Il s’en dégageait une atmosphère extraordinaire. Dans d’autres régions du monde, les événements qui se déroulent en plein air et rassemblent des millions de personnes s’accompagnent souvent d’une forte consommation d’alcool associée à une certaine insécurité. Pas la Sant Jordi. Je n’ai pas vu le moindre ivrogne afficher une attitude menaçante ou agressive. Et bien que, comme dans le reste de l’Europe, le niveau de l’état d’alerte soit élevé en Espagne à cause de la menace de nouvelles attaques terroristes, ceux qui sont descendus dans les rues ne semblaient absolument pas craindre ce danger. Ce jour-là, on n’a connu ni délinquance urbaine, ni violence, ni terrorisme. Ce fut une célébration du vivre ensemble et de la culture comme on en voit rarement ailleurs.

Tant et si bien que Markus Dohle, l’un des participants étrangers, m’a dit que son rêve serait d’avoir un événement comme la Sant Jordi à Manhattan, où il vit. «Vous imaginez Broadway rempli de points de vente de livres?!», m’a-t-il demandé. Ce n’est pas un souhait désintéressé, et pour cause: Dohle est le numéro un de Penguin Random House, l’un des plus grands empires de l’édition dans le monde, dont le siège se trouve à Broadway.

Dohle n’est pas le seul visiteur étranger à envier le succès de la Sant Jordi. Nous sommes nombreux à être venus d’autres pays et à imaginer la possibilité de promouvoir quelque chose de tout aussi ambitieux dans nos villes. Il y a un peu partout beaucoup de foires et de festivals du livre, dont certains sont encore plus grands. Mais nulle part ailleurs, on ne sent ce vent d’allégresse et de civilisation qui souffle à la Sant Jordi. Il est donc surprenant que cet événement soit relativement peu connu en dehors de l’Espagne.
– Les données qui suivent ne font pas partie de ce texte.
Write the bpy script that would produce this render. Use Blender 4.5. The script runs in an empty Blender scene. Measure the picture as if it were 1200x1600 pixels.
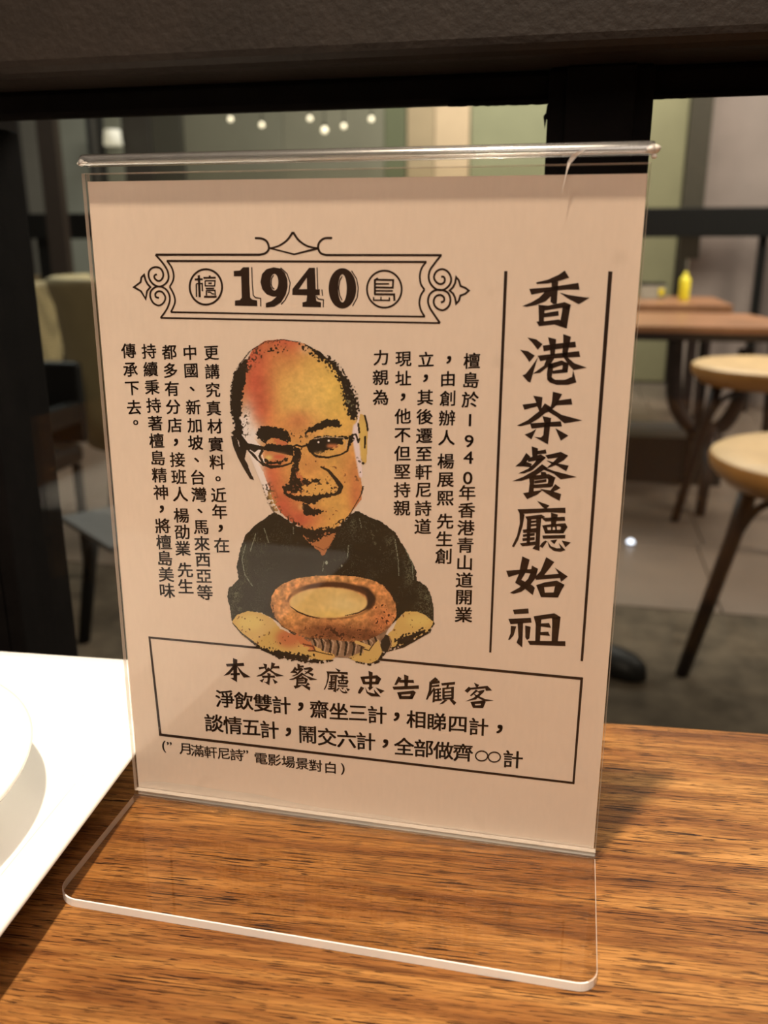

La possibilité de le transformer en une destination internationale doit être exploitée.

Lecteurs invétérés recherchent livres papier

Il y a une autre raison pour laquelle j’ai eu l’impression qu’un miracle se produisait à Barcelone: en théorie, la passion pour le livre, et plus précisément pour le livre papier ne devrait plus exister, ou du moins pas avec la force que j’ai perçue à la Sant Jordi. Aujourd’hui, les livres physiques sont, dit-on, en voie de disparition. Ils ne peuvent pas concurrencer le coût et la commodité des livres électroniques et, à l’avenir, ils pourraient ne plus être que des objets décoratifs ou des pièces de musée. Certains prédisent même que les librairies et bibliothèques perdront tous leurs clients. Les experts observent aussi que les réseaux sociaux et d’autres révolutions en matière de technologie de l’information font que notre attention est de plus en plus fragmentée avec, notamment, des distractions constantes, ce qui est peu propice à la lecture.

Aujourd’hui, les 140 caractères d’un «gazouillis» sur Twitter ont pris le pas sur les 500 pages d’un livre de bonne facture. Qui a le temps, de nos jours, de lire des livres? Les aficionados qui ont afflué à la Sant Jordi ne sont, semble-t-il, pas au courant de toutes ces théories. Ils continuent à dévorer les volumes qui sortent des presses. Ainsi, année après année, ils contribuent à cette fête «rare, extraordinaire et merveilleuse».